→ **What to work on**:
Only the lines from the start of the data to the line containing "tag(mb.build('far_wood', M['leaf_dark']), kind='stuff')", both included, should be output, exactly and without pictures.

→ **Provided material**:
___

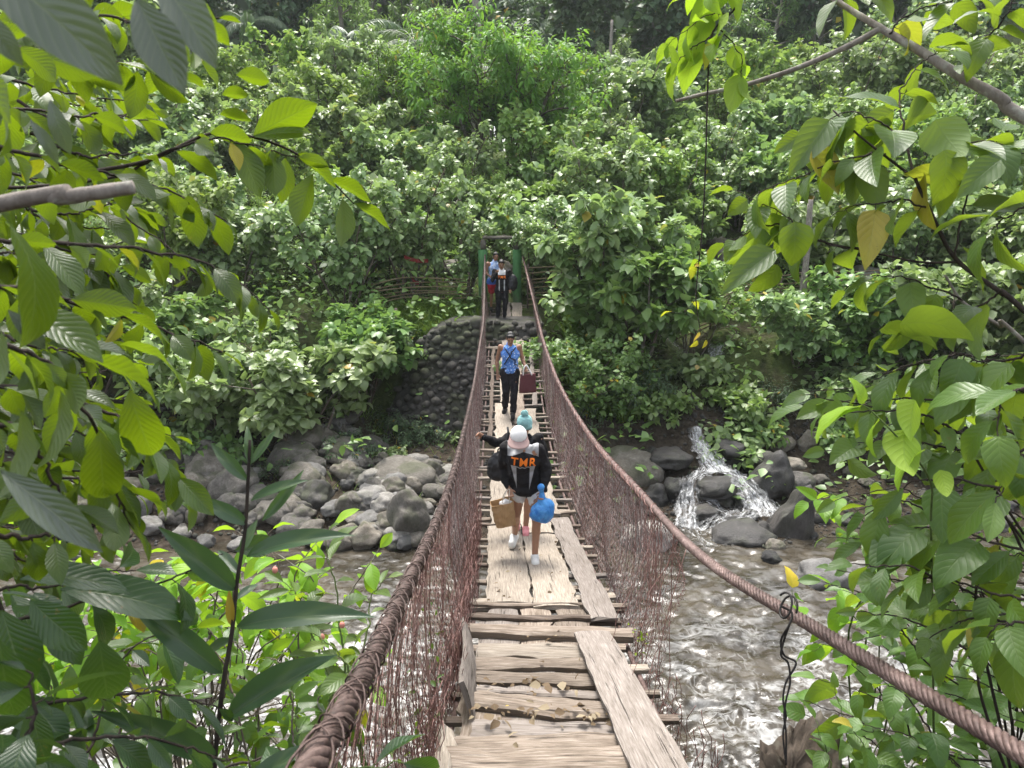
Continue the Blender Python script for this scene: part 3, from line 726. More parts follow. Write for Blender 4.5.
for i in range(17):
    px = -30 + i * 68 + RNG.uniform(-15, 15)
    plant('forest_tree', P_FOR[[1, 0][i % 2]], f'far dark tree, {ORD[i]} from the left in the back row of the hilltop', 'tree', at_px(px, 67 + RNG.uniform(-2, 4)), RNG.uniform(1.4, 1.8), group='dark trees on the hilltop')
# far wood behind everything
mb = MB(); N = 26000
X = RNG.uniform(-85, 85, N); Yf = 60 + 50 * RNG.random(N)
Z = np.interp(Yf, PROF_Y, PROF_Z) + RNG.uniform(0, 1, N) * np.interp(Yf, [60, 78], [1.5, 13]) * (.6 + .4 * np.sin(X * .9) * np.sin(Yf * .7))
put(mb, T_FAR, np.stack([X, Yf, Z], -1), RNG.normal(0, 1, (N, 3)) - np.array([0, 0, .4]), RNG.normal(0, .5, (N, 3)) + np.array([0, -.2, 1]), RNG.uniform(1.0, 2.2, N), np.clip(RNG.normal(.4, .2, N), 0, .9))
tag(mb.build('far_wood', M['leaf_dark']), kind='stuff')

# coconut palms
def palm(px, Y, h, label, nf=15, L=4.0, rz=0.0):
    r = thing('coconut_palm', label, 'palm tree', at_px(px, Y), rz, 'coconut palms on the hill')
    tm = MB(); pts = walk([0, 0, -.3], [RNG.normal(0, .06), RNG.normal(0, .06), 1], h, 8, .02, .02); tube(tm, pts, .17, .11, 8, jit=.05)
    tm.build('trunk', M['bark_grey'], r); fm = MB()
    for i in range(nf):
        az = i * 2.4 + RNG.uniform(-.2, .2); el = RNG.uniform(.1, 1.15)
        d = np.array([math.cos(az), math.sin(az), math.tan(el) * .8]); c = [pts[-1]]; dd = norm(d)
        for k in range(12): dd = norm(dd + np.array([0, 0, -.16])); c.append(c[-1] + dd * L / 12)
        c = np.array(c); tube(fm, c, .035, .008, 4, .5)
        tt = norm(np.gradient(c, axis=0)); q = spline(c, 44)[5:]; tq = norm(np.gradient(q, axis=0)); sd = norm(np.cross(tq, [0, 0, 1.]))
        for sgn in (-1, 1):
            ln = .75 * np.sin(np.linspace(.5, 2.9, len(q))) + .1
            put(fm, T_NARROW, q, sgn * sd * .8 + tq * .55 + np.array([0, 0, -.45]), np.tile([0, 0, 1.], (len(q), 1)) + sgn * sd * .3, ln, np.clip(RNG.normal(.5, .15, len(q)), 0, .9), wid=.3)
    fm.build('fronds', M['leaf_palm'], r)
palm(412, 47, 5.2, 'coconut palm with drooping fronds above the lime green trees', rz=.4)
palm(345, 50, 5.0, 'coconut palm left of the one above the lime green trees', rz=1.4)
palm(475, 52, 6.0, 'coconut palm at the top centre behind the bright domed tree', rz=2.2)
palm(660, 46, 3.6, 'coconut palm low on the hill near the fallen log', 13, 3.6)
palm(250, 56, 5.2, 'leftmost coconut palm on the hilltop', 13, 4)

# ground plants one cannot count
mb = MB(); N = 42000
Yg = 15.5 + 42 * RNG.random(N) ** 1.4; pxg = RNG.uniform(-40, 1064, N); X = (pxg - 512) / FPX * Yg * 1.02
keep = (np.abs(X - creek_x(Yg)) > .7) & ~((np.abs(X + .1) < .9) & (Yg < 30)) & ~((X < -.6) & (Yg < 19.6) & (RNG.random(N) < .93)) & ~((X > 0) & (Yg < 17.5) & (RNG.random(N) < .8))
X, Yg = X[keep], Yg[keep]; N = len(X)
msk = np.array([fbm(a * .4, b * .4, 20, 3) for a, b in zip(X, Yg)]) > -.3
X, Yg = X[msk], Yg[msk]; N = len(X)
Z = np.array([H(a, b) for a, b in zip(X, Yg)]) + RNG.random(N) ** 1.2 * 1.2
put(mb, T_LOW, np.stack([X, Yg, Z], -1), RNG.normal(0, 1, (N, 3)) * [1, 1, .35], RNG.normal(0, .35, (N, 3)) + [0, 0, 1], RNG.uniform(.10, .28, N), np.clip(RNG.normal(.4, .22, N), 0, .9))
tag(mb.build('undergrowth', M['leaf_mid']), kind='stuff')
mb = MB()
def grass_patch(x0, x1, y0, y1, n, L):
    X = RNG.uniform(x0, x1, n); Y = RNG.uniform(y0, y1, n); Z = np.array([H(a, b) for a, b in zip(X, Y)])
    az = RNG.uniform(0, 6.28, n); d = np.stack([np.cos(az) * .45, np.sin(az) * .45, np.ones(n)], -1)
    put(mb, T_BLADE, np.stack([X, Y, Z - .02], -1), d, np.stack([-np.cos(az), -np.sin(az), np.full(n, .4)], -1), L * RNG.uniform(.5, 1.2, n), np.clip(RNG.normal(.5, .22, n), 0, .99))
grass_patch(-4.0, -.9, 20.4, 22.6, 2600, .5)
grass_patch(-5.0, -2.6, 18.8, 21, 900, .4)
grass_patch(1.4, 3.6, 18.0, 21.5, 2600, .7)
grass_patch(-9, 9, 23, 30, 3000, .4)
grass_patch(-7, -1, 14.5, 18.5, 500, .25)
tag(mb.build('grass', M['grass']), kind='stuff')

# ------------------------------------------------------------------ stone wall, fences and oddments on the far bank
mb = MB(); import bmesh
def stone_wall():
    wx0, wx1 = -3.3, .8
    top = lambda x: np.interp(x, [-3.3, -2.9, -2.2, -1.6, 1.5], [1.5, 2.3, 3.2, 3.45, 3.45])
    # core
    xsn = np.linspace(wx0, wx1, 24); rowsn = np.linspace(0, 1, 8); V = []; 
    for f in rowsn:
        for x in xsn: V.append((x, 18.6 + 1.3 * f + .3 * max(0, -x - 2.0), .5 + (top(x) - .5) * f))
    n0 = len(V)
    for x in xsn: V.append((x, 21.4, top(x) - .02))
    m = len(xsn); F = [(r * m + k, r * m + k + 1, (r + 1) * m + k + 1, (r + 1) * m + k) for r in range(8) for k in range(m - 1)]
    mb.add(V, F)
    placed = []
    for tries in range(8000):
        x, z = RNG.uniform(wx0, wx1), RNG.uniform(.5, 3.55); w = RNG.choice([.19, .15, .12, .09, .07], p=[.08, .2, .3, .27, .15])
        if z > top(x) + .04 or any((x - a) ** 2 + ((z - b) * 1.15) ** 2 < (.80 * (w + c)) ** 2 for a, b, c in placed): continue
        placed.append((x, z, w)); f = (z - .5) / max(.1, top(x) - .5)
        bm = bmesh.new(); bmesh.ops.create_icosphere(bm, subdivisions=2, radius=1); sd = RNG.uniform(0, 99); V = []; tl = RNG.uniform(-.5, .5); sq = RNG.uniform(.65, .95)
        for v in bm.verts:
            c = np.array(v.co) * (1 + .35 * fbm(v.co.x + sd, v.co.y, v.co.z, 2)); cx_, cz_ = c[0] * w, c[2] * w * sq
            V.append((x + cx_ * math.cos(tl) - cz_ * math.sin(tl), 18.6 + 1.3 * min(f, 1) + .3 * max(0, -x - 2.0) + c[1] * w * .9 + .02 * math.sin(sd), z + cx_ * math.sin(tl) + cz_ * math.cos(tl)))
        mb.add(V, [[q.index for q in fc.verts] for fc in bm.faces], rnd=RNG.random()); bm.free()
stone_wall()
tag(mb.build('stone_wall', M['rock_wall']), 'mossy wall of river stones under the far end of the bridge', 'wall')

def bamboo_fence(px0, px1, Y, nr, hgt, label, gap=1.1):
    a = np.array(at_px(px0, Y)); b = np.array(at_px(px1, Y)); L = np.linalg.norm(b - a)
    r = thing('bamboo_fence', label, 'fence', a, group='bamboo fences on the far bank'); n = int(L / gap) + 1
    for i in range(n + 1):
        q = (b - a) * i / n; g = H(a[0] + q[0], a[1] + q[1]) - a[2]
        m_ = MB(); tube(m_, [(q[0], q[1], g - .2), (q[0] + RNG.normal(0, .02), q[1], g + hgt + RNG.uniform(0, .25))], .035, .03, 6); m_.build('post', M['wood_dark'], r)
    for k in range(nr):
        m_ = MB(); pts = []
        for i in range(n + 1):
            q = (b - a) * i / n; g = H(a[0] + q[0], a[1] + q[1]) - a[2]
            pts.append((q[0], q[1] - .05, g + .12 + (hgt - .15) * k / (nr - 1) + RNG.normal(0, .025)))
        tube(m_, spline(pts, n * 3 + 1), .022, .018, 5, jit=.15); m_.build('rail', M['bamboo'], r)
bamboo_fence(372, 470, 22.6, 7, .85, 'bamboo rail fence left of the green gate')
bamboo_fence(528, 660, 21.9, 8, 1.15, 'bamboo rail fence just right of the green gate')
bamboo_fence(676, 880, 22.6, 8, 1.0, 'long bamboo rail fence beyond the creek on the right')
# weathered stake, upright trunk, fallen log
def pole(name, label, cat, pts, r0, r1, m, jit=.06):
    q = np.asarray(pts, float); mb = MB(); tube(mb, spline(q - q[0], max(6, 4 * len(q))), r0, r1, 8, jit=jit)
    return tag(link(name, mb.mesh(name, M[m]), None, tuple(q[0])), label, cat)
g = at_px(396, 20.6); pole('wooden_stake', 'thin pale wooden stake standing in the grass left of the stone wall', 'stake', [(g[0], g[1], g[2] - .2), (g[0] + .03, g[1], g[2] + 1.1)], .045, .04, 'wood_brown')
g = at_px(800, 22.3); pole('bare_tree', 'bare upright grey trunk in the right bamboo fence', 'tree', [(g[0], g[1], g[2] - .3), (g[0] + .05, g[1], g[2] + 1.5), (g[0] + .02, g[1], g[2] + 3.2)], .11, .08, 'bark_grey')
g = at_px(462, 27); pole('bare_tree', 'thin brown trunk beside the path beyond the gate', 'tree', [(g[0], g[1], g[2] - .3), (g[0] - .05, g[1], g[2] + 1.5), (g[0], g[1], g[2] + 2.6)], .06, .05, 'bark')
pole('fallen_log', 'pale fallen log on the hill left of the right branches', 'log', [PY(688, 105, 44), PY(706, 100, 44.4), PY(722, 84, 45)], .38, .3, 'bark_grey')
pole('bare_tree', 'bare grey dead trunk rising from the bright domed tree', 'tree', [PY(482, 62, 40.5), PY(478, 32, 40.6), PY(473, -30, 41)], .26, .13, 'bark_grey')
pole('bare_tree', 'slim bare trunk in front of the dark hilltop trees', 'tree', [PY(607, 110, 47), PY(610, 60, 47.2), PY(612, 20, 47.4)], .13, .07, 'bark_grey')
for px, Y, w, lab in ((505, 24.6, .9, 'big grey rock beside the path behind the green gate'), (455, 25.5, .8, 'grey rock left of the path behind the gate'), (868, 24.6, .75, 'pale rock behind the right bamboo fence'),
                      (742, 27.5, 1.1, 'grey rock in the clearing on the right hillside'), (720, 29, .9, 'flat rock at the top of the hillside clearing')):
    q = at_px(px, Y); o = link('boulder', ROCKS['rock_pale' if 'pale' in lab else 'rock'][int(w * 10) % 5], None, (q[0], q[1], q[2] + w * .25)); o.scale = (w, w * .8, w * .8); o.rotation_euler = (0, 0, w * 9)
    tag(o, lab, 'boulder')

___

→ **Result of this exercise**:
Continue the Blender Python script for this scene: part 3, from line 726. More parts follow. Write for Blender 4.5.
for i in range(17):
    px = -30 + i * 68 + RNG.uniform(-15, 15)
    plant('forest_tree', P_FOR[[1, 0][i % 2]], f'far dark tree, {ORD[i]} from the left in the back row of the hilltop', 'tree', at_px(px, 67 + RNG.uniform(-2, 4)), RNG.uniform(1.4, 1.8), group='dark trees on the hilltop')
# far wood behind everything
mb = MB(); N = 26000
X = RNG.uniform(-85, 85, N); Yf = 60 + 50 * RNG.random(N)
Z = np.interp(Yf, PROF_Y, PROF_Z) + RNG.uniform(0, 1, N) * np.interp(Yf, [60, 78], [1.5, 13]) * (.6 + .4 * np.sin(X * .9) * np.sin(Yf * .7))
put(mb, T_FAR, np.stack([X, Yf, Z], -1), RNG.normal(0, 1, (N, 3)) - np.array([0, 0, .4]), RNG.normal(0, .5, (N, 3)) + np.array([0, -.2, 1]), RNG.uniform(1.0, 2.2, N), np.clip(RNG.normal(.4, .2, N), 0, .9))
tag(mb.build('far_wood', M['leaf_dark']), kind='stuff')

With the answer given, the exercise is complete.